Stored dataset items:

———

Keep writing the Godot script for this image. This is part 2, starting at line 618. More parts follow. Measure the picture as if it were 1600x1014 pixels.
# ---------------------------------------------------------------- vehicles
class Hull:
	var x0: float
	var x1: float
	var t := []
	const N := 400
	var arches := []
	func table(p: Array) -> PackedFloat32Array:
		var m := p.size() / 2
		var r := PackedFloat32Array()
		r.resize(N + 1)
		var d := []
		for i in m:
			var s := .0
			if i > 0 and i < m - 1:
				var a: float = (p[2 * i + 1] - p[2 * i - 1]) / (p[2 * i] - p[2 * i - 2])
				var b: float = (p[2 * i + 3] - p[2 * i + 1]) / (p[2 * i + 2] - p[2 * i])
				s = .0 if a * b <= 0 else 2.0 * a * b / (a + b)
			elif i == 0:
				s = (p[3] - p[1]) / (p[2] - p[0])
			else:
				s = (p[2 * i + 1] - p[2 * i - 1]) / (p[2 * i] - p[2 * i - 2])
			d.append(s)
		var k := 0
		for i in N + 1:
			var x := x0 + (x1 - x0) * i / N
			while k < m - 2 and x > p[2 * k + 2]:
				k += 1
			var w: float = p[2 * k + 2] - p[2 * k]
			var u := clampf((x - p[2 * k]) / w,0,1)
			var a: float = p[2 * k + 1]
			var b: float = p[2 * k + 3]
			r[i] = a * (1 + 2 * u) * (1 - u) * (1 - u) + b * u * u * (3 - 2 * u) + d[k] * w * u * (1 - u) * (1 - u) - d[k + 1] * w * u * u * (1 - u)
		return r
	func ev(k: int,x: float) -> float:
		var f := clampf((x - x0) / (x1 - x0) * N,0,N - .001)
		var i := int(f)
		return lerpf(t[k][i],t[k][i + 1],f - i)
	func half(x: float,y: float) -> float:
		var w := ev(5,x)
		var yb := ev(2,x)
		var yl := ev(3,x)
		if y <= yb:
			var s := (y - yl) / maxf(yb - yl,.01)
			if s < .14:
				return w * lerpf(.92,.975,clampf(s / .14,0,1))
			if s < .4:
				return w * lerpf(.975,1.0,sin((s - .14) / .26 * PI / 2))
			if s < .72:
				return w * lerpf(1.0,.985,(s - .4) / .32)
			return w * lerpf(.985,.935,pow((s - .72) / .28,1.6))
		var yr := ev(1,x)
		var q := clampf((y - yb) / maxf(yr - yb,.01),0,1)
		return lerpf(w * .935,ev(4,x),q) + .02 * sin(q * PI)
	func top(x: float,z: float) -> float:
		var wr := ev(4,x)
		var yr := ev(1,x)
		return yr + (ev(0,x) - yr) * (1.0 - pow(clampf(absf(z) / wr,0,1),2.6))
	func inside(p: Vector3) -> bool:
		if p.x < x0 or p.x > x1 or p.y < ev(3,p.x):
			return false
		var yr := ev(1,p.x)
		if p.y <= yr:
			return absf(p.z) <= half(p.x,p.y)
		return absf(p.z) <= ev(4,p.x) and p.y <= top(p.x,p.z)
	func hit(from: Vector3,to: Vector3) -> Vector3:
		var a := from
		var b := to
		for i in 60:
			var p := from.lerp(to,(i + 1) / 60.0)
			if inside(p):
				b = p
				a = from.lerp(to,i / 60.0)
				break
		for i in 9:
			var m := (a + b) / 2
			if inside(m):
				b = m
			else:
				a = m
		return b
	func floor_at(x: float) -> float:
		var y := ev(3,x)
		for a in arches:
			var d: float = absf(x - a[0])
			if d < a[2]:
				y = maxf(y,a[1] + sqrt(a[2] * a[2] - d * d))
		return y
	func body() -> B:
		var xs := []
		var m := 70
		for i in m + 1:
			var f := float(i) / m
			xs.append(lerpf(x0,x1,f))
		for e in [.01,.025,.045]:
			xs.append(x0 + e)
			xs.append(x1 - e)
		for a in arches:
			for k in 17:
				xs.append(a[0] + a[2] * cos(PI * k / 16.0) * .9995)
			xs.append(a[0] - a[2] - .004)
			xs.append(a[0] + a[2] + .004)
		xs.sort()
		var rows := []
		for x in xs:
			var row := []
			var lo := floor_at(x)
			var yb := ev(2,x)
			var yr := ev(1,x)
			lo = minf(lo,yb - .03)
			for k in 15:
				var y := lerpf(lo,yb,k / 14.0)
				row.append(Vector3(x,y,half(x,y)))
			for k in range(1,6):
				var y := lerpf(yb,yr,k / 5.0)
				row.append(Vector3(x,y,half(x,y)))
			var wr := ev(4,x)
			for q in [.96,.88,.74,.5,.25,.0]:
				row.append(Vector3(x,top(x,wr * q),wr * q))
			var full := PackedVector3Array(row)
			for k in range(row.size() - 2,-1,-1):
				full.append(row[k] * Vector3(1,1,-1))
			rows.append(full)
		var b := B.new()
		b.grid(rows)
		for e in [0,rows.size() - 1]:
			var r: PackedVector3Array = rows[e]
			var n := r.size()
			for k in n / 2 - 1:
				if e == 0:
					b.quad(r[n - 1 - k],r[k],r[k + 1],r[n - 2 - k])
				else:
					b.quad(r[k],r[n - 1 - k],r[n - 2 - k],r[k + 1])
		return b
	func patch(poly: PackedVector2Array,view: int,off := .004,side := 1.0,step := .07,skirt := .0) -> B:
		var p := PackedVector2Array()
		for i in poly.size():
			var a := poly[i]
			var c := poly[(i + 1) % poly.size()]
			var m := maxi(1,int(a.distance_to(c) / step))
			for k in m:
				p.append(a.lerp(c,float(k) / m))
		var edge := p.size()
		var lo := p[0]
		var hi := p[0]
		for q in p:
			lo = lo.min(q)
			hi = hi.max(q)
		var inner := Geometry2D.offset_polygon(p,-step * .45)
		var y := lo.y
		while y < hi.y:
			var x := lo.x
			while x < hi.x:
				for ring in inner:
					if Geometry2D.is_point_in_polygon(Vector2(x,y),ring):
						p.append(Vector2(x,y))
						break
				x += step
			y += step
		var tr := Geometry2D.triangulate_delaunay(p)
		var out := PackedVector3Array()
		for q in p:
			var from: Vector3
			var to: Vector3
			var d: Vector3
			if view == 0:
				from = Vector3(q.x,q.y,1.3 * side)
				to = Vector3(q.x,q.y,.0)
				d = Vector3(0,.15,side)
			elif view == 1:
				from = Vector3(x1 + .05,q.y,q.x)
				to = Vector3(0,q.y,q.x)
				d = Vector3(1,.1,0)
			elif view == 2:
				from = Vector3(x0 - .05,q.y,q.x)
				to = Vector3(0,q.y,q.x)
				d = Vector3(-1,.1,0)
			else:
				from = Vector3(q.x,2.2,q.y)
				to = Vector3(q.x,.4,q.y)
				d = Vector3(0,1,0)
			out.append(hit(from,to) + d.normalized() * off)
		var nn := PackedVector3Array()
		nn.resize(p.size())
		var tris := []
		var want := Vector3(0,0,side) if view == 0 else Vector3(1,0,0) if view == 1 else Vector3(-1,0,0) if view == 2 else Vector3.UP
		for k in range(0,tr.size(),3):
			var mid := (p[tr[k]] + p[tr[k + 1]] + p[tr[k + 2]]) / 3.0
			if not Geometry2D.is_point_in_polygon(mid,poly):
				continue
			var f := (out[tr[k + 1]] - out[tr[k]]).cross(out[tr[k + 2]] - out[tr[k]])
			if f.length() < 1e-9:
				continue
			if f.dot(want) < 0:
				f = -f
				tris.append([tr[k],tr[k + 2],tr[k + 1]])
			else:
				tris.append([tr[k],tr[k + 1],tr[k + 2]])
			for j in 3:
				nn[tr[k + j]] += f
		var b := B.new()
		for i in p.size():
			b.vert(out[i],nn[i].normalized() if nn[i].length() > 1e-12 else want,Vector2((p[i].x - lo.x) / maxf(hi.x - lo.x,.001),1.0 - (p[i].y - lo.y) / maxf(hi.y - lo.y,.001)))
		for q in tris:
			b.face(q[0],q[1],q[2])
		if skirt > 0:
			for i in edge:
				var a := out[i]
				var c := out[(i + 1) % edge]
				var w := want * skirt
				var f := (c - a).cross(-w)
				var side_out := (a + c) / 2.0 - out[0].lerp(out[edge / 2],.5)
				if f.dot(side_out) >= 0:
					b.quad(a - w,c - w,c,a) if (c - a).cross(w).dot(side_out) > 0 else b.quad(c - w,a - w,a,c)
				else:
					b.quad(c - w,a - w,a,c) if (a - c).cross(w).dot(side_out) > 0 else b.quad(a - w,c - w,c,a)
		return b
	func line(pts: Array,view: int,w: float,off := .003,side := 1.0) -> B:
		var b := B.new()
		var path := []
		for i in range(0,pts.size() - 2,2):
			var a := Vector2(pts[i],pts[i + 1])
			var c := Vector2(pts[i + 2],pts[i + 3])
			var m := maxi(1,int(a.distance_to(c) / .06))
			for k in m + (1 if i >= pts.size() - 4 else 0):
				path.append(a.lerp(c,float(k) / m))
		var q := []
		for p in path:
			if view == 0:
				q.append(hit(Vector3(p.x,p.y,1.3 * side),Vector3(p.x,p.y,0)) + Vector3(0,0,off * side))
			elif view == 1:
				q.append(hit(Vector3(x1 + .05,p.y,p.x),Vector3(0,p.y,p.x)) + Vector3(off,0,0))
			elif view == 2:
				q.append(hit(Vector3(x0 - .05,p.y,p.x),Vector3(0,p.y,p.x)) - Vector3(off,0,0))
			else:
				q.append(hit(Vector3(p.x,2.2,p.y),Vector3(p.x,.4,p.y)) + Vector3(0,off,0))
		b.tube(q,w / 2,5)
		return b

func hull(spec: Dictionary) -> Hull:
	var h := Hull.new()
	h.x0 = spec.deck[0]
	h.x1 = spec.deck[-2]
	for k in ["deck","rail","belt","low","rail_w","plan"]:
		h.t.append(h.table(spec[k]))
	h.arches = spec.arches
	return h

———

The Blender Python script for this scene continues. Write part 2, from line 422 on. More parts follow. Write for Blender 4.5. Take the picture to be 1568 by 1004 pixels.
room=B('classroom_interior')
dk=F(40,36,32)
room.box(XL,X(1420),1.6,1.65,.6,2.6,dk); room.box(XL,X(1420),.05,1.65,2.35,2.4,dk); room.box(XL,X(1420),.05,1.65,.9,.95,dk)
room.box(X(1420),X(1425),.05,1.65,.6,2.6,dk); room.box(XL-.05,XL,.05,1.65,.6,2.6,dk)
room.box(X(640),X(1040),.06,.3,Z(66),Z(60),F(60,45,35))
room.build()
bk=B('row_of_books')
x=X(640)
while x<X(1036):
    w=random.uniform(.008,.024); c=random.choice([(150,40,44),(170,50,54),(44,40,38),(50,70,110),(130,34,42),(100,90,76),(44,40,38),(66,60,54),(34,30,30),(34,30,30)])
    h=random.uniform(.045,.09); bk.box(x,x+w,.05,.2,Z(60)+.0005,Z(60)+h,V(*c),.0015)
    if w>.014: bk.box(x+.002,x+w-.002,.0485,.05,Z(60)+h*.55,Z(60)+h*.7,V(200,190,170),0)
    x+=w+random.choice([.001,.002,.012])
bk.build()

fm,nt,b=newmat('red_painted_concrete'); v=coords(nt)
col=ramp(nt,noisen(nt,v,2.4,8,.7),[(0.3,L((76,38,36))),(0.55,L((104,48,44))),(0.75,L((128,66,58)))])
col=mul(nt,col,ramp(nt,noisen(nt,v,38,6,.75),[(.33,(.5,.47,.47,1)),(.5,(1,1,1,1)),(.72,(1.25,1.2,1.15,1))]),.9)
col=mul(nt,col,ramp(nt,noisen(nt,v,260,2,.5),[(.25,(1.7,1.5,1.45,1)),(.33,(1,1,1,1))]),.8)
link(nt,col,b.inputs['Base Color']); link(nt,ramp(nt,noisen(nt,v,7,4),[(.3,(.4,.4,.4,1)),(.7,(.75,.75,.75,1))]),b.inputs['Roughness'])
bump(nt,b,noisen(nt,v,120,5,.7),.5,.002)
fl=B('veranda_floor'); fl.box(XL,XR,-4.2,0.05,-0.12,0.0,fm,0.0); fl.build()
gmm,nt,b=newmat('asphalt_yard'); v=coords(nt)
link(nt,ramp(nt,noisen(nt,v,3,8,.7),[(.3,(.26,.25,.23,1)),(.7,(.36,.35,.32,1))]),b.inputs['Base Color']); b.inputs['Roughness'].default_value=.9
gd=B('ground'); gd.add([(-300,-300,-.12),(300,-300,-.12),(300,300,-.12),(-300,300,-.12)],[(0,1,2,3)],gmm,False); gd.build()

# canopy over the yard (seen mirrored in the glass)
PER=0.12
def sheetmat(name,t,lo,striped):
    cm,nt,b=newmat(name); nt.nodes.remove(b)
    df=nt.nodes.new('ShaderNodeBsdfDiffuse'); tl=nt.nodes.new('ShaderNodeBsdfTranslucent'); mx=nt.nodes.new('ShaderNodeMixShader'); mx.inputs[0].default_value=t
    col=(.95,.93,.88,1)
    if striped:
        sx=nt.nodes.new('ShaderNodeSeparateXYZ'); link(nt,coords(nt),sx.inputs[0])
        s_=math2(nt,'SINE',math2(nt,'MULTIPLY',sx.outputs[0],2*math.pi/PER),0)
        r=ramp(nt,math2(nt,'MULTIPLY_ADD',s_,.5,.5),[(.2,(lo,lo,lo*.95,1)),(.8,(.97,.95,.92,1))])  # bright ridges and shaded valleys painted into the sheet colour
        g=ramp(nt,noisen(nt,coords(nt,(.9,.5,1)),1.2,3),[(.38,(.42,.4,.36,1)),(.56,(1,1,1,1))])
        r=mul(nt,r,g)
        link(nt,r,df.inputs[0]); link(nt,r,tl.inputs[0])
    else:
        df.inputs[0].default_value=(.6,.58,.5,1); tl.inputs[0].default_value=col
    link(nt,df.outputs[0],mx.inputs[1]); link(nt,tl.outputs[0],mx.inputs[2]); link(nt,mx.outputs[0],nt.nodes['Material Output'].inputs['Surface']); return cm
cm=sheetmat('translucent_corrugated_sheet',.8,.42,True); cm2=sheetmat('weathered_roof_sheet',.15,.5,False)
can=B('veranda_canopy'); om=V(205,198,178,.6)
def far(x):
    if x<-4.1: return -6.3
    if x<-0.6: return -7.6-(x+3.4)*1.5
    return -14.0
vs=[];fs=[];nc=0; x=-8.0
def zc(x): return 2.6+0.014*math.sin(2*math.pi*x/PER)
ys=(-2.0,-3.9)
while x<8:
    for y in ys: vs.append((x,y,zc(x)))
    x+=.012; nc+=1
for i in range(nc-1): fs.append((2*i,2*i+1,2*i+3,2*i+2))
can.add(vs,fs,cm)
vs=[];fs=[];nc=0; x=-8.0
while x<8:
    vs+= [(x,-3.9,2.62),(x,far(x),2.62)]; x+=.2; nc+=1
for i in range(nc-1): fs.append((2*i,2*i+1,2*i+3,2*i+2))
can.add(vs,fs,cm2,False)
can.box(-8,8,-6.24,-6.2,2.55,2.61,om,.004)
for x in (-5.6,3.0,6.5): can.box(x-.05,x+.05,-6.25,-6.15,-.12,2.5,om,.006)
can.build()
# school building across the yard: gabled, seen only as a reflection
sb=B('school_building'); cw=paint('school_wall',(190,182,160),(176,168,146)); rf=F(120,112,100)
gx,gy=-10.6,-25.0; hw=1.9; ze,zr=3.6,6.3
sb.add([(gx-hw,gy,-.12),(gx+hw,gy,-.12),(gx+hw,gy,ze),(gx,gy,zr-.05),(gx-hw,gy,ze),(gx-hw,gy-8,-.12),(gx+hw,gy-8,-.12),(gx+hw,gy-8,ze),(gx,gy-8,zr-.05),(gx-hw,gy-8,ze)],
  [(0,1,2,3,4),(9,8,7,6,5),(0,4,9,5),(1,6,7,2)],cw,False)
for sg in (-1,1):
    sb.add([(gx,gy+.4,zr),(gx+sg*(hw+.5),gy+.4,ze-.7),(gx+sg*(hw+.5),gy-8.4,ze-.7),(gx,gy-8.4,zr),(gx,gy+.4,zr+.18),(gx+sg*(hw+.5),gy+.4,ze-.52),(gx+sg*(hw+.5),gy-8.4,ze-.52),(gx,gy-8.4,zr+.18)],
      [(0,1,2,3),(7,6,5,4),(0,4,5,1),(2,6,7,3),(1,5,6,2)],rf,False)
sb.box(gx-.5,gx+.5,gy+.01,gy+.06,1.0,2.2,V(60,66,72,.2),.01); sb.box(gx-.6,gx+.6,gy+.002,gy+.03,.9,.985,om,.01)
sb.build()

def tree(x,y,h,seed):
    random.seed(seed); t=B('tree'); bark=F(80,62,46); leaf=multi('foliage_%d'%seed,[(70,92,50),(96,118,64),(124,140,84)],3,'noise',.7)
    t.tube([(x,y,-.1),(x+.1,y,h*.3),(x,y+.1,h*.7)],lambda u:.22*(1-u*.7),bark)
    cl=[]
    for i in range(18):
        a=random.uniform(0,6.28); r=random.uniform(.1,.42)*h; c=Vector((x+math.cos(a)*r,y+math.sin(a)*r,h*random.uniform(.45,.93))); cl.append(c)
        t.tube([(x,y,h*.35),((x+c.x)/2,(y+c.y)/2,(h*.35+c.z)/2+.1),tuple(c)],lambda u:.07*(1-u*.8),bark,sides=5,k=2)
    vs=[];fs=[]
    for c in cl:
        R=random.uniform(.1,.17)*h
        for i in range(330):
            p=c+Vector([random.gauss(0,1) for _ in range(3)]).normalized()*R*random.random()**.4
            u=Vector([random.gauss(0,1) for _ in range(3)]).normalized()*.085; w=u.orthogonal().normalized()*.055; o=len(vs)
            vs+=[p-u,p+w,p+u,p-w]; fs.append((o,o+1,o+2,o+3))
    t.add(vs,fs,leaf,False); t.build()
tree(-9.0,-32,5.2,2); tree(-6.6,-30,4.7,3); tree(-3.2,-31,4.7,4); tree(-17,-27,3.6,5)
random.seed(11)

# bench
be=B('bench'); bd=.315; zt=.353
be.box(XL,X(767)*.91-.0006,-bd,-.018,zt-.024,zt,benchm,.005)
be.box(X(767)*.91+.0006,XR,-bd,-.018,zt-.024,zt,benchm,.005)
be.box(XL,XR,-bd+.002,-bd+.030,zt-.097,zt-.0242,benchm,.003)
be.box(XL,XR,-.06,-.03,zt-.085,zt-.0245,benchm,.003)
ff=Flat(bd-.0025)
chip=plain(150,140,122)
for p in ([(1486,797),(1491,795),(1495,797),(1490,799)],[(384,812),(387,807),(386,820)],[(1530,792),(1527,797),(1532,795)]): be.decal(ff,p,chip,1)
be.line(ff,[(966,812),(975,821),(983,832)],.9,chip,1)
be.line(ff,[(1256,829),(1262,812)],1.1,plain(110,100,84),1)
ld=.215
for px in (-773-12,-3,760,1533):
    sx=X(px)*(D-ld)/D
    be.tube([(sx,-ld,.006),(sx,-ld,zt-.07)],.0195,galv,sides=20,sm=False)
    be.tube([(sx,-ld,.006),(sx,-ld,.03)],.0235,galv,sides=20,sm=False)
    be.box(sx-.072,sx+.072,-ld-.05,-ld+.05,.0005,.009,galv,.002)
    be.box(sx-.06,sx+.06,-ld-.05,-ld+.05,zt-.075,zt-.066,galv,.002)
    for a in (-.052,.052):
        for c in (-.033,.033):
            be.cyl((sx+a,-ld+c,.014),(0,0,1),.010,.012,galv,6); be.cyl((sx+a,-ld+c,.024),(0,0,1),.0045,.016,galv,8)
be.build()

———

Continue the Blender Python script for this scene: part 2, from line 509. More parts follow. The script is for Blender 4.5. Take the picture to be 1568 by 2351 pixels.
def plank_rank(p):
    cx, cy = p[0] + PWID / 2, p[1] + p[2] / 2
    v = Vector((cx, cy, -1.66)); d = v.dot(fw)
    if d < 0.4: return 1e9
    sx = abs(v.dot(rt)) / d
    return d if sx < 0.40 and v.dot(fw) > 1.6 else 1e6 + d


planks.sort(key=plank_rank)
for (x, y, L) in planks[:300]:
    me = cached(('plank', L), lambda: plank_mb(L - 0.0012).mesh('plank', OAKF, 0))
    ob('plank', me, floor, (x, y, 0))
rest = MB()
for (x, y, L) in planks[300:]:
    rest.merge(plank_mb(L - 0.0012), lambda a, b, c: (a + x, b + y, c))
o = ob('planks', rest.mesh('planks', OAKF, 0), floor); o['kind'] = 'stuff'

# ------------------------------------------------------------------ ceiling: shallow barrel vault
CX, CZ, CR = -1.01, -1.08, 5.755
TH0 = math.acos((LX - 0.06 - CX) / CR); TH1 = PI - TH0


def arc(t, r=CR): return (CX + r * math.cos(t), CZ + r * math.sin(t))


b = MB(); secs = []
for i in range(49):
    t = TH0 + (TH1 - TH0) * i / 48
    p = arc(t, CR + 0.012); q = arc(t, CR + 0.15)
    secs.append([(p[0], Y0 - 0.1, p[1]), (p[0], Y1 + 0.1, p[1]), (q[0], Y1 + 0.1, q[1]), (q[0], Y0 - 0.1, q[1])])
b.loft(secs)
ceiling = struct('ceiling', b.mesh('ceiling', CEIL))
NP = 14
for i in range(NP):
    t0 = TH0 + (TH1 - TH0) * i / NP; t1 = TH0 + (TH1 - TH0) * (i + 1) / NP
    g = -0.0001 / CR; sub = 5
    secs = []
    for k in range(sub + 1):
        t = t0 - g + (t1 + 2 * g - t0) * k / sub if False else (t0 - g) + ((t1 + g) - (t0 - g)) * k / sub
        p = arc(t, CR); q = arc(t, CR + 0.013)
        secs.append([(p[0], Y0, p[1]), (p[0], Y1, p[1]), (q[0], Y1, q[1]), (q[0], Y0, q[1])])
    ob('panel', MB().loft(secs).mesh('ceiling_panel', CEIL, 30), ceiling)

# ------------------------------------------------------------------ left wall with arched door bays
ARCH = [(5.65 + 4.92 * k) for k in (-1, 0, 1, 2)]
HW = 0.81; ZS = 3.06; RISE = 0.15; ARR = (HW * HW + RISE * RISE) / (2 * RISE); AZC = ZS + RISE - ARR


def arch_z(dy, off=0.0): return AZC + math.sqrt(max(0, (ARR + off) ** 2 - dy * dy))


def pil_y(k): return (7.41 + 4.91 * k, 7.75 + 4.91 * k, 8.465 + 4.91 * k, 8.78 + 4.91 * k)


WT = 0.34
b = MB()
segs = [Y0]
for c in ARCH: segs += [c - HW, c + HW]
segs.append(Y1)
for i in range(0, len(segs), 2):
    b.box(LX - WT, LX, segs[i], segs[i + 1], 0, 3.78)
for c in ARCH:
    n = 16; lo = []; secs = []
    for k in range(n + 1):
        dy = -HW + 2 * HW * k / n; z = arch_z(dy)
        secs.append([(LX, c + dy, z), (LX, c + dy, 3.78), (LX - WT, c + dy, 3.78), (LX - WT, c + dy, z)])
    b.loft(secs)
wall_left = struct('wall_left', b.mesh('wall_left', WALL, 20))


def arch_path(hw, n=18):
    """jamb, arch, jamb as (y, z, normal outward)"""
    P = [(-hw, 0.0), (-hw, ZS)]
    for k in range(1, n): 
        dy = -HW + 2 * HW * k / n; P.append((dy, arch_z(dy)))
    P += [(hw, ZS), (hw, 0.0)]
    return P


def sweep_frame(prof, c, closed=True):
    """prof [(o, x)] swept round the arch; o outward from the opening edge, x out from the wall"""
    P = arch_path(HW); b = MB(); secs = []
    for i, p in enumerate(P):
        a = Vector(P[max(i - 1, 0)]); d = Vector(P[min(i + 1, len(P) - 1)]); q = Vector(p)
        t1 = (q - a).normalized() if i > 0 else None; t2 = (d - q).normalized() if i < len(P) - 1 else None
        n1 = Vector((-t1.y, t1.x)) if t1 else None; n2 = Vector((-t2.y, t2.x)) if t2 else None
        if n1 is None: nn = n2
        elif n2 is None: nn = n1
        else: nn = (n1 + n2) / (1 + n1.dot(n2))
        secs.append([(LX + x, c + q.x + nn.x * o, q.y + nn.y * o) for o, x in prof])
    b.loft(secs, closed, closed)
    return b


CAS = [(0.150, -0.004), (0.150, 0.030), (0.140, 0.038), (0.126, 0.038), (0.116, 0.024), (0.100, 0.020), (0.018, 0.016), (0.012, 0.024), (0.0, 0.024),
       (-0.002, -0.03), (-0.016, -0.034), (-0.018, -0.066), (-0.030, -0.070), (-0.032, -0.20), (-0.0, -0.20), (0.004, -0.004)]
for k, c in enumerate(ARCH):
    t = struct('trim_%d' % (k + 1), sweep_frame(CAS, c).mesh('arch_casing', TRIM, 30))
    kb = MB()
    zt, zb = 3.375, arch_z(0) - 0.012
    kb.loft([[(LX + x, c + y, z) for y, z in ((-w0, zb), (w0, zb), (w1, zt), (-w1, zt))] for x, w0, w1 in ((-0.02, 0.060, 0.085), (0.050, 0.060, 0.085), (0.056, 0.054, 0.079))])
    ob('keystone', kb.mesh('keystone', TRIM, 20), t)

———

Request:
Select every line of the records holding the string "part".

Exercise solution:
Keep writing the Godot script for this image. This is part 2, starting at line 618. More parts follow. Measure the picture as if it were 1600x1014 pixels.
The Blender Python script for this scene continues. Write part 2, from line 422 on. More parts follow. Write for Blender 4.5. Take the picture to be 1568 by 1004 pixels.
Continue the Blender Python script for this scene: part 2, from line 509. More parts follow. The script is for Blender 4.5. Take the picture to be 1568 by 2351 pixels.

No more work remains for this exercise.